— REQUIRED TASK —
Restate, word for word, every line of the data.

##########

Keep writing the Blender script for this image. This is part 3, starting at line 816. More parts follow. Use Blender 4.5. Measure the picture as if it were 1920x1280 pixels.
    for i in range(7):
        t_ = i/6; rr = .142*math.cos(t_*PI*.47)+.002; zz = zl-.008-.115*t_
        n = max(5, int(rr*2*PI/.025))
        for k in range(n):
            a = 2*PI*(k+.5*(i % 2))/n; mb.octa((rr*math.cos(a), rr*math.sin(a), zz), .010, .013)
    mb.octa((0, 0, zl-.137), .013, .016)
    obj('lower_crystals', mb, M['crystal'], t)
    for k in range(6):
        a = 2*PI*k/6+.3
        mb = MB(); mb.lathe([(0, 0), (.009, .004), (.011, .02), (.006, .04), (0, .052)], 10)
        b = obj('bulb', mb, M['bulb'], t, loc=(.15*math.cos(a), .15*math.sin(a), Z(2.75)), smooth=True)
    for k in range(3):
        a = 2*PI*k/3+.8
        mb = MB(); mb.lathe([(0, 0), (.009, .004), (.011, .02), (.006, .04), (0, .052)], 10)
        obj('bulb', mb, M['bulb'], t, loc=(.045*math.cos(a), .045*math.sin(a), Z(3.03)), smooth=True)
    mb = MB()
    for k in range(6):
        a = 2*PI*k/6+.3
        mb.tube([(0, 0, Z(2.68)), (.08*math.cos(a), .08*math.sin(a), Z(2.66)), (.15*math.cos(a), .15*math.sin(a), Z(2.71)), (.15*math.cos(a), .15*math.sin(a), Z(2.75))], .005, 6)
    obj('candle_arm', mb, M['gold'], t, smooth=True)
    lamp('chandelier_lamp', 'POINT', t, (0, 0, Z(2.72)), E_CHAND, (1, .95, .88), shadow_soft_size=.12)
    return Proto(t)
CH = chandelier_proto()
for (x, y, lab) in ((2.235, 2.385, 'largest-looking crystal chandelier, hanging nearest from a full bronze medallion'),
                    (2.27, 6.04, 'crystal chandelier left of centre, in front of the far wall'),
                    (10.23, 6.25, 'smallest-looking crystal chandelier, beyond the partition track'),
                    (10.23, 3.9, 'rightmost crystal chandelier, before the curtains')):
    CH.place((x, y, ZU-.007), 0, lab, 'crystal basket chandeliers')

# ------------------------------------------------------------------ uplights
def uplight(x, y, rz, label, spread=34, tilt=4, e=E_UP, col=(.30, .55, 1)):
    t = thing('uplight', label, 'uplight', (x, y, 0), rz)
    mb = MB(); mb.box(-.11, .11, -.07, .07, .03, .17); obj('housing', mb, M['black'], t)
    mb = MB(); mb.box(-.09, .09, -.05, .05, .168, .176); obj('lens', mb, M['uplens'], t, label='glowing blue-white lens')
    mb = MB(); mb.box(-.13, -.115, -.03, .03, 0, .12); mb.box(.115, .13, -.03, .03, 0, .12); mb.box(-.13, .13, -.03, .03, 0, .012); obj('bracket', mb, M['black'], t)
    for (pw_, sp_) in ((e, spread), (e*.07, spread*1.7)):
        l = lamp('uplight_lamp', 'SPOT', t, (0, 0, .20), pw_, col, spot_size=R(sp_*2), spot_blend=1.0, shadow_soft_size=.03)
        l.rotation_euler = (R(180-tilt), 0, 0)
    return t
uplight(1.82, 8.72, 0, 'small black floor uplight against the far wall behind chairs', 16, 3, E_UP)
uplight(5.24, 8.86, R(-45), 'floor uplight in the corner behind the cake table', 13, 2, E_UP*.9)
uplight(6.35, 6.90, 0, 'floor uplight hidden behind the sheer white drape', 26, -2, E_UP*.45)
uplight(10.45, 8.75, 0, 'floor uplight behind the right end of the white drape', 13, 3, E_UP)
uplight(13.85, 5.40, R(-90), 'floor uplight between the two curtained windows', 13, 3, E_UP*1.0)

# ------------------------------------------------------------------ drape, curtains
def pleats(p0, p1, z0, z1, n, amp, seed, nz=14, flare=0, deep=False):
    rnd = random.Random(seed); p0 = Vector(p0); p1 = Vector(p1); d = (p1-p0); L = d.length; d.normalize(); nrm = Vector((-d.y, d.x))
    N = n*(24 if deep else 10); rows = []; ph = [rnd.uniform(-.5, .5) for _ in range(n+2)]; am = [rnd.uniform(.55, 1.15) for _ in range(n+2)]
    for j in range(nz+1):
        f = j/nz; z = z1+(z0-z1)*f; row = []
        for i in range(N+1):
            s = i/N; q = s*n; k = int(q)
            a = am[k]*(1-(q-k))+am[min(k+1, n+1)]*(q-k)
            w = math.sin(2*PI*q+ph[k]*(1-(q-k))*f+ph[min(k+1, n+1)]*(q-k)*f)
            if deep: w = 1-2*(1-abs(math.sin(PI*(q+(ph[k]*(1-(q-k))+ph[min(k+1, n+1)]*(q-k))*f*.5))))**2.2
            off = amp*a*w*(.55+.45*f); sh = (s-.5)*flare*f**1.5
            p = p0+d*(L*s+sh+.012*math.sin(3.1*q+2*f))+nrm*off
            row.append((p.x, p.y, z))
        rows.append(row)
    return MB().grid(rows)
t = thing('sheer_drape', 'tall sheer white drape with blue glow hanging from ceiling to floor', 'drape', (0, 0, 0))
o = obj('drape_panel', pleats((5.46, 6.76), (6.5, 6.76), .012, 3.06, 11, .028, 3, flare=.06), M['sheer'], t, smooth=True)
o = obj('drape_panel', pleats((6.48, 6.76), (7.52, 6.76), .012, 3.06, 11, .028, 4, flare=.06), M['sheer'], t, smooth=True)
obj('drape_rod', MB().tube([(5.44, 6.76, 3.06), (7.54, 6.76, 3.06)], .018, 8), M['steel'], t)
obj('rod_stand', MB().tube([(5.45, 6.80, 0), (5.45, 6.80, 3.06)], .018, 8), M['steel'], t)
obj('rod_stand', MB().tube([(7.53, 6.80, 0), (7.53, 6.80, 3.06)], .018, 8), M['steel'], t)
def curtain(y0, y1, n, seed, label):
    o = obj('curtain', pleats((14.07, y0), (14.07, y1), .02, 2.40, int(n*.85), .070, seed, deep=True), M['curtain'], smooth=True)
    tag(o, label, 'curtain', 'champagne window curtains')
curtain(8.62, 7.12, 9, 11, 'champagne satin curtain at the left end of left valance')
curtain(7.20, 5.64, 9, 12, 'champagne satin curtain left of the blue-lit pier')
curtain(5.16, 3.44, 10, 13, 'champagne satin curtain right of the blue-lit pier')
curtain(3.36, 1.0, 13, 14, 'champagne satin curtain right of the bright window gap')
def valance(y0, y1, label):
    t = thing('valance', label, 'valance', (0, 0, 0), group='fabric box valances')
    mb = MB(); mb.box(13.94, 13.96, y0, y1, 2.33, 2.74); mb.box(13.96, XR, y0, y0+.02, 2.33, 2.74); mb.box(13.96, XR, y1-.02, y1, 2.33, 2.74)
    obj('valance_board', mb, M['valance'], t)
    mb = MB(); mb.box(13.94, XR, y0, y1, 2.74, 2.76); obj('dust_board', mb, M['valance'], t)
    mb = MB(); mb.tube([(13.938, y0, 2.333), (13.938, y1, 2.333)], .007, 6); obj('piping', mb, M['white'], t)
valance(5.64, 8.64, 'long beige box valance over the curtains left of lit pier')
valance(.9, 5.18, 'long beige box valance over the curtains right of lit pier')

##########

— OUTPUT BELOW —
Keep writing the Blender script for this image. This is part 3, starting at line 816. More parts follow. Use Blender 4.5. Measure the picture as if it were 1920x1280 pixels.
    for i in range(7):
        t_ = i/6; rr = .142*math.cos(t_*PI*.47)+.002; zz = zl-.008-.115*t_
        n = max(5, int(rr*2*PI/.025))
        for k in range(n):
            a = 2*PI*(k+.5*(i % 2))/n; mb.octa((rr*math.cos(a), rr*math.sin(a), zz), .010, .013)
    mb.octa((0, 0, zl-.137), .013, .016)
    obj('lower_crystals', mb, M['crystal'], t)
    for k in range(6):
        a = 2*PI*k/6+.3
        mb = MB(); mb.lathe([(0, 0), (.009, .004), (.011, .02), (.006, .04), (0, .052)], 10)
        b = obj('bulb', mb, M['bulb'], t, loc=(.15*math.cos(a), .15*math.sin(a), Z(2.75)), smooth=True)
    for k in range(3):
        a = 2*PI*k/3+.8
        mb = MB(); mb.lathe([(0, 0), (.009, .004), (.011, .02), (.006, .04), (0, .052)], 10)
        obj('bulb', mb, M['bulb'], t, loc=(.045*math.cos(a), .045*math.sin(a), Z(3.03)), smooth=True)
    mb = MB()
    for k in range(6):
        a = 2*PI*k/6+.3
        mb.tube([(0, 0, Z(2.68)), (.08*math.cos(a), .08*math.sin(a), Z(2.66)), (.15*math.cos(a), .15*math.sin(a), Z(2.71)), (.15*math.cos(a), .15*math.sin(a), Z(2.75))], .005, 6)
    obj('candle_arm', mb, M['gold'], t, smooth=True)
    lamp('chandelier_lamp', 'POINT', t, (0, 0, Z(2.72)), E_CHAND, (1, .95, .88), shadow_soft_size=.12)
    return Proto(t)
CH = chandelier_proto()
for (x, y, lab) in ((2.235, 2.385, 'largest-looking crystal chandelier, hanging nearest from a full bronze medallion'),
                    (2.27, 6.04, 'crystal chandelier left of centre, in front of the far wall'),
                    (10.23, 6.25, 'smallest-looking crystal chandelier, beyond the partition track'),
                    (10.23, 3.9, 'rightmost crystal chandelier, before the curtains')):
    CH.place((x, y, ZU-.007), 0, lab, 'crystal basket chandeliers')

# ------------------------------------------------------------------ uplights
def uplight(x, y, rz, label, spread=34, tilt=4, e=E_UP, col=(.30, .55, 1)):
    t = thing('uplight', label, 'uplight', (x, y, 0), rz)
    mb = MB(); mb.box(-.11, .11, -.07, .07, .03, .17); obj('housing', mb, M['black'], t)
    mb = MB(); mb.box(-.09, .09, -.05, .05, .168, .176); obj('lens', mb, M['uplens'], t, label='glowing blue-white lens')
    mb = MB(); mb.box(-.13, -.115, -.03, .03, 0, .12); mb.box(.115, .13, -.03, .03, 0, .12); mb.box(-.13, .13, -.03, .03, 0, .012); obj('bracket', mb, M['black'], t)
    for (pw_, sp_) in ((e, spread), (e*.07, spread*1.7)):
        l = lamp('uplight_lamp', 'SPOT', t, (0, 0, .20), pw_, col, spot_size=R(sp_*2), spot_blend=1.0, shadow_soft_size=.03)
        l.rotation_euler = (R(180-tilt), 0, 0)
    return t
uplight(1.82, 8.72, 0, 'small black floor uplight against the far wall behind chairs', 16, 3, E_UP)
uplight(5.24, 8.86, R(-45), 'floor uplight in the corner behind the cake table', 13, 2, E_UP*.9)
uplight(6.35, 6.90, 0, 'floor uplight hidden behind the sheer white drape', 26, -2, E_UP*.45)
uplight(10.45, 8.75, 0, 'floor uplight behind the right end of the white drape', 13, 3, E_UP)
uplight(13.85, 5.40, R(-90), 'floor uplight between the two curtained windows', 13, 3, E_UP*1.0)

# ------------------------------------------------------------------ drape, curtains
def pleats(p0, p1, z0, z1, n, amp, seed, nz=14, flare=0, deep=False):
    rnd = random.Random(seed); p0 = Vector(p0); p1 = Vector(p1); d = (p1-p0); L = d.length; d.normalize(); nrm = Vector((-d.y, d.x))
    N = n*(24 if deep else 10); rows = []; ph = [rnd.uniform(-.5, .5) for _ in range(n+2)]; am = [rnd.uniform(.55, 1.15) for _ in range(n+2)]
    for j in range(nz+1):
        f = j/nz; z = z1+(z0-z1)*f; row = []
        for i in range(N+1):
            s = i/N; q = s*n; k = int(q)
            a = am[k]*(1-(q-k))+am[min(k+1, n+1)]*(q-k)
            w = math.sin(2*PI*q+ph[k]*(1-(q-k))*f+ph[min(k+1, n+1)]*(q-k)*f)
            if deep: w = 1-2*(1-abs(math.sin(PI*(q+(ph[k]*(1-(q-k))+ph[min(k+1, n+1)]*(q-k))*f*.5))))**2.2
            off = amp*a*w*(.55+.45*f); sh = (s-.5)*flare*f**1.5
            p = p0+d*(L*s+sh+.012*math.sin(3.1*q+2*f))+nrm*off
            row.append((p.x, p.y, z))
        rows.append(row)
    return MB().grid(rows)
t = thing('sheer_drape', 'tall sheer white drape with blue glow hanging from ceiling to floor', 'drape', (0, 0, 0))
o = obj('drape_panel', pleats((5.46, 6.76), (6.5, 6.76), .012, 3.06, 11, .028, 3, flare=.06), M['sheer'], t, smooth=True)
o = obj('drape_panel', pleats((6.48, 6.76), (7.52, 6.76), .012, 3.06, 11, .028, 4, flare=.06), M['sheer'], t, smooth=True)
obj('drape_rod', MB().tube([(5.44, 6.76, 3.06), (7.54, 6.76, 3.06)], .018, 8), M['steel'], t)
obj('rod_stand', MB().tube([(5.45, 6.80, 0), (5.45, 6.80, 3.06)], .018, 8), M['steel'], t)
obj('rod_stand', MB().tube([(7.53, 6.80, 0), (7.53, 6.80, 3.06)], .018, 8), M['steel'], t)
def curtain(y0, y1, n, seed, label):
    o = obj('curtain', pleats((14.07, y0), (14.07, y1), .02, 2.40, int(n*.85), .070, seed, deep=True), M['curtain'], smooth=True)
    tag(o, label, 'curtain', 'champagne window curtains')
curtain(8.62, 7.12, 9, 11, 'champagne satin curtain at the left end of left valance')
curtain(7.20, 5.64, 9, 12, 'champagne satin curtain left of the blue-lit pier')
curtain(5.16, 3.44, 10, 13, 'champagne satin curtain right of the blue-lit pier')
curtain(3.36, 1.0, 13, 14, 'champagne satin curtain right of the bright window gap')
def valance(y0, y1, label):
    t = thing('valance', label, 'valance', (0, 0, 0), group='fabric box valances')
    mb = MB(); mb.box(13.94, 13.96, y0, y1, 2.33, 2.74); mb.box(13.96, XR, y0, y0+.02, 2.33, 2.74); mb.box(13.96, XR, y1-.02, y1, 2.33, 2.74)
    obj('valance_board', mb, M['valance'], t)
    mb = MB(); mb.box(13.94, XR, y0, y1, 2.74, 2.76); obj('dust_board', mb, M['valance'], t)
    mb = MB(); mb.tube([(13.938, y0, 2.333), (13.938, y1, 2.333)], .007, 6); obj('piping', mb, M['white'], t)
valance(5.64, 8.64, 'long beige box valance over the curtains left of lit pier')
valance(.9, 5.18, 'long beige box valance over the curtains right of lit pier')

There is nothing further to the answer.